Daeng Limpo meninggalkan profesi lamanya sebagai nelayan tangkap untuk budidaya kuda laut. Sekali panen ia bisa menghasilkan 100 ekor kuda laut yang dijual dengan harga Rp30 ribu per ekor . Foto: Wahyu Chandra
Daeng Limpo meninggalkan profesi lamanya sebagai nelayan tangkap untuk budidaya kuda laut. Sekali panen ia bisa menghasilkan 100 ekor kuda laut yang dijual dengan harga Rp30 ribu per ekor . Foto: Wahyu Chandra

Menurut Lili, PT MARS memberikan dukungan fasilitasi hingga pelatihan, yang dimulai sejak tahun 2010 dan tahun 2011 mereka sudah mulai menjual.

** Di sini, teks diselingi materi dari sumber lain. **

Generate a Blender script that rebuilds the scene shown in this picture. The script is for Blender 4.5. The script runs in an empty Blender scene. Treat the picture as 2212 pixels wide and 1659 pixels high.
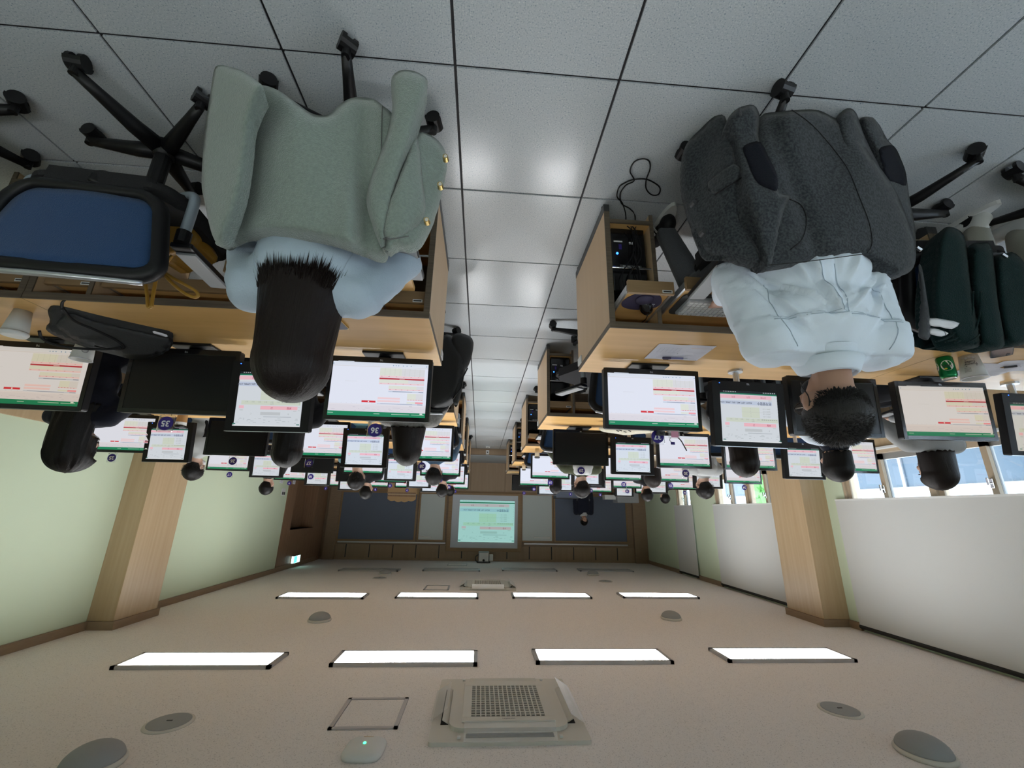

“Ada tiga unit yang kita bangun sebagai awal, yang dikelola Puang Bakka ini adalah unit pertama. Unit kedua dan ketiga di pinggir pantai. Hanya saja unit ketiga kita coba ganti dengan ikan kerapu.”

Dari dua unit yang ada saat ini belum sepenuhnya bisa produksi secara kontinyu, sehingga proses pendampingan masih terus dilakukan.

“Sekarang ini kita baru mulai lagi dan bulan depan rencana mulai jual lagi. Saat ini kuota produksi hingga 200 ekor per bulan, bisa dapat Rp6 juta per bulan.”

Selain budidaya kuda laut ini, PT Mars juga mencoba membantu pengembangan budidaya ikan badut atau ikan Nemo. Dengan produksi 200 ekor, yang dijual dengan harga Rp20 ribu per ekor, maka bisa menghasilkan Rp4 juta per bulan.

Lili berharap ke depan, kedua warga Pulau Badi ini bisa lebih mandiri dan terampil.

“Untuk sekarang ini kita harapkan hasil produksinya bisa stabil. Dari awal kita juga sudah sampaikan tentang tanggungjawab bersama. Kalau nantinya Mars tidak mensupport lagi, setidaknya mereka bisa kelola sendiri.”